Faculty Research Fellows Hutyra, Li & Templer Co-Author Paper on Urban Tree Cover and Extreme Heat

Pardee Center Faculty Research Fellows Prof. Lucy Hutyra, Prof. Dan Li, and Prof. Pamela Templer recently co-authored a paper exploring the effects of increasing urban tree canopy cover as a nature-based solution to combat excess urban heat.
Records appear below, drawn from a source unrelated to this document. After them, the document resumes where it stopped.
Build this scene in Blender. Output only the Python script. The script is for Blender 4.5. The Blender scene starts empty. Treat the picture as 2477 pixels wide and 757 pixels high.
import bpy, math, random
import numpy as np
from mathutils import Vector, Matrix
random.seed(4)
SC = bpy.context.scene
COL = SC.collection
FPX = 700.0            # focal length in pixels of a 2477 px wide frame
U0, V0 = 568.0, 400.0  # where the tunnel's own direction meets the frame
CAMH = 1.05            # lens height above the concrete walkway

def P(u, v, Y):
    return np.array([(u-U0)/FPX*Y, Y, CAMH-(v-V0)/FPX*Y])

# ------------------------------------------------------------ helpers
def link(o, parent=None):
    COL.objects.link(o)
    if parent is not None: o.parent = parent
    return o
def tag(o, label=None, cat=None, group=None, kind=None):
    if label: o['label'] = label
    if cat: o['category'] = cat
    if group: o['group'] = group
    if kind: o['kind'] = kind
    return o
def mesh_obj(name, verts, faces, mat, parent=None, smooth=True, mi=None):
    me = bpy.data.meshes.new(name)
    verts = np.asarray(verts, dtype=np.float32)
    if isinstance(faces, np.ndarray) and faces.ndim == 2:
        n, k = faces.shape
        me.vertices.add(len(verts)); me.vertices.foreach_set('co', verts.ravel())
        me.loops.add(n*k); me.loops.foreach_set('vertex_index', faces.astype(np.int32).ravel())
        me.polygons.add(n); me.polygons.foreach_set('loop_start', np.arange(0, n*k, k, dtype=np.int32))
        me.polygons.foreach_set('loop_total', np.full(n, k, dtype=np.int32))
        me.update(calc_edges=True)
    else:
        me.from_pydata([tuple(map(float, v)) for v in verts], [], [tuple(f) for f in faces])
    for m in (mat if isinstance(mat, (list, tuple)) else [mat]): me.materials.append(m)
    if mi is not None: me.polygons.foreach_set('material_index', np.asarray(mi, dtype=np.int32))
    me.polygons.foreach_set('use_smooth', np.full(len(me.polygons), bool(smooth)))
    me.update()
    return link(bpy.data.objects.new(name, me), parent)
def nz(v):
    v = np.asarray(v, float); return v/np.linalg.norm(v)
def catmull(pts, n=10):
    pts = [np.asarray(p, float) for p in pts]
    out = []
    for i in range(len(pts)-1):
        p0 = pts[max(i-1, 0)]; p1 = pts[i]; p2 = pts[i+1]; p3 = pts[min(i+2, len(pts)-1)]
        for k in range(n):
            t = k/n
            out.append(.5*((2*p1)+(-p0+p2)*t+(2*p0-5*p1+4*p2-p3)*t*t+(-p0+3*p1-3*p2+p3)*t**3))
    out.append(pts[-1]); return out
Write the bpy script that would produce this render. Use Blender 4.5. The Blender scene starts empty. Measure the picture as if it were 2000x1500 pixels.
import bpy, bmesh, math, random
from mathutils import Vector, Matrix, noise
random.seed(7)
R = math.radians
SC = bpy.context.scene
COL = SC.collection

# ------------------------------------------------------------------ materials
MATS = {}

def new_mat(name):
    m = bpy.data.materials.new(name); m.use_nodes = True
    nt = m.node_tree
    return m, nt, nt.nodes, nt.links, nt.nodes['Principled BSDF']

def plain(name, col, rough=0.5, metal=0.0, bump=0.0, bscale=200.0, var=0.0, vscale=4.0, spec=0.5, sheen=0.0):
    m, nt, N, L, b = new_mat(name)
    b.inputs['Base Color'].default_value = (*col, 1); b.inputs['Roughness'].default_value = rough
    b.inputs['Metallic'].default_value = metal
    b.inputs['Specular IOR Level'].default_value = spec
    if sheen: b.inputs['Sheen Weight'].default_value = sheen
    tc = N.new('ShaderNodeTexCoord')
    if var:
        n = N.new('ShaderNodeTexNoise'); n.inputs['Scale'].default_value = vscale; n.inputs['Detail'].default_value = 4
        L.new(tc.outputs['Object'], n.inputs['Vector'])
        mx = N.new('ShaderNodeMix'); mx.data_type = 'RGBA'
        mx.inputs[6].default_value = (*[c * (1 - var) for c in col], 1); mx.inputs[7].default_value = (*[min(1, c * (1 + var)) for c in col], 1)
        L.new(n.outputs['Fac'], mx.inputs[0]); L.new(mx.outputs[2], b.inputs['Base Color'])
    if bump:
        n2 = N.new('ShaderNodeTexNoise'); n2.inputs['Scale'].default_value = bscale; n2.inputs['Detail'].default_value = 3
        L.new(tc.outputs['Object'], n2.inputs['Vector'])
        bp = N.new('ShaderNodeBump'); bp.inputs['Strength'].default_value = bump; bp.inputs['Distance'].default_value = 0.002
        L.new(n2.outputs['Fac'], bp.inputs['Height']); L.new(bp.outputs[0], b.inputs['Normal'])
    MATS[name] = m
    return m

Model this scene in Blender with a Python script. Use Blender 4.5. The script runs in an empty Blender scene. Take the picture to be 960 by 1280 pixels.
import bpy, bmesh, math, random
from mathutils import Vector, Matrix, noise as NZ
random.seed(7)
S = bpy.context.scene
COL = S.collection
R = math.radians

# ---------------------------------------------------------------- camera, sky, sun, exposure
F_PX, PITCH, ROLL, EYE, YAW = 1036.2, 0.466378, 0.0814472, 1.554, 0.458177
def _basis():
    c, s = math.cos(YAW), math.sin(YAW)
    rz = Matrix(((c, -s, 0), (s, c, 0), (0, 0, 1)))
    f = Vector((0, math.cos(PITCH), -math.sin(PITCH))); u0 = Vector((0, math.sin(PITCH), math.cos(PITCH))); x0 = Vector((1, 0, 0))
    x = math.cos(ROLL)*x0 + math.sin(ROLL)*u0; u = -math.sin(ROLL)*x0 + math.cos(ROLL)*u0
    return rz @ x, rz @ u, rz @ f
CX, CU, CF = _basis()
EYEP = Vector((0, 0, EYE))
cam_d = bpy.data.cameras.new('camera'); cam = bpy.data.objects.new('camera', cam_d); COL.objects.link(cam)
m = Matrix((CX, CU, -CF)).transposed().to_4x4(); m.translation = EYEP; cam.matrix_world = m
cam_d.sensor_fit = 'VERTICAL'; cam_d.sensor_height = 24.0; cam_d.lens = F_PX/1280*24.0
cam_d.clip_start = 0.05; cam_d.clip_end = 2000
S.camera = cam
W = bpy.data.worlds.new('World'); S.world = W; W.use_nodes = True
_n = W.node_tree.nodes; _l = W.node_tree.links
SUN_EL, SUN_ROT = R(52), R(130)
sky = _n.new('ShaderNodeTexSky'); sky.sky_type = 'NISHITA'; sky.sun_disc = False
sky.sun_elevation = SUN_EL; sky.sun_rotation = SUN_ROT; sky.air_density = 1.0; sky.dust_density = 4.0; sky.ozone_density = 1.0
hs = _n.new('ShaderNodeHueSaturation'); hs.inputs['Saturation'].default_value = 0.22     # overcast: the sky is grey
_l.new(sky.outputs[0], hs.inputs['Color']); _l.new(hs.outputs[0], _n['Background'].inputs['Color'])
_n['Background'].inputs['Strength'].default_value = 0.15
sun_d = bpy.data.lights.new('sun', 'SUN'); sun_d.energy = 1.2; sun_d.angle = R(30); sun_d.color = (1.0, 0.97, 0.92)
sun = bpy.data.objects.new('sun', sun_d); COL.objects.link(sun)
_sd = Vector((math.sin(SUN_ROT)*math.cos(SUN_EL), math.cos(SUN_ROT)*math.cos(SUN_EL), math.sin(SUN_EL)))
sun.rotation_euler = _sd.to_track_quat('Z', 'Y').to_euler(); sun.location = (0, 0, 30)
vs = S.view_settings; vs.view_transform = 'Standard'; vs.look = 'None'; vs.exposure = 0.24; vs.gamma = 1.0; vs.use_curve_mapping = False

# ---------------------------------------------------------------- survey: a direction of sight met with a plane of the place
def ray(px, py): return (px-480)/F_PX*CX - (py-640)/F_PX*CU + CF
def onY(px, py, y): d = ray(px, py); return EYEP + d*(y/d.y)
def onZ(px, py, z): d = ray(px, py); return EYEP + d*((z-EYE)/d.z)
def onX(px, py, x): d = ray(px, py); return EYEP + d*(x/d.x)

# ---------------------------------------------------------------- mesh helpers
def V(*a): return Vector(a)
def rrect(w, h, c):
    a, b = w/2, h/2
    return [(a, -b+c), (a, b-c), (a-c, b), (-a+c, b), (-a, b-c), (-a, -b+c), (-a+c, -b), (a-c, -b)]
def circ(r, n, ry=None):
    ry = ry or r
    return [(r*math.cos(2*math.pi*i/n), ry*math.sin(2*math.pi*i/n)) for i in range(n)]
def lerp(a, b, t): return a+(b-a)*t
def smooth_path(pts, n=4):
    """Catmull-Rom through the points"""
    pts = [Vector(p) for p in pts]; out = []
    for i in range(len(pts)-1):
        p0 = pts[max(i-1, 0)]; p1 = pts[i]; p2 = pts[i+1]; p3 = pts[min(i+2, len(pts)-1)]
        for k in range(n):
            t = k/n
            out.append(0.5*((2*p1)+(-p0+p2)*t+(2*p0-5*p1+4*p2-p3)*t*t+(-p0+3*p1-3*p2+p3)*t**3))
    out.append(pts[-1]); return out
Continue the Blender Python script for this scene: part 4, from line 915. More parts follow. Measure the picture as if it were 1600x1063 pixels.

Trees provide a wide range of ecosystem services, particularly in cities where their ability to cool local air temperatures helps mitigate the urban heat island (UHI) effect. Urban trees reduce surface temperatures through two mechanisms: by providing shade to block incoming solar radiation and by transpiration (i.e., water evaporation from leaf surfaces). In the paper, published in the journal BioScience, the authors illustrate the relationship between urban tree transpiration and temperatures. In doing so, they explore potential feedbacks among urban tree cover, the built environment, and climate to better understand extreme heat events in urban areas.

Read the full paper here.

In 2019, Hutyra and Li were awarded a $650,000 National Science Foundation grant to study land-atmosphere feedbacks over urban areas experiencing heat waves, and the impacts of heat waves on natural systems and human activities in urban areas. The grant was awarded through NSF’s Prediction of and Resilience against Extreme Events (PREEVENTS) program, which awarded 14 grants totaling $19 million in 2019 to support research on natural disasters.

This research stems from the trio’s seed grant as Pardee Center Faculty Research Fellows to study the mitigating effect of vegetation on urban heat in Boston.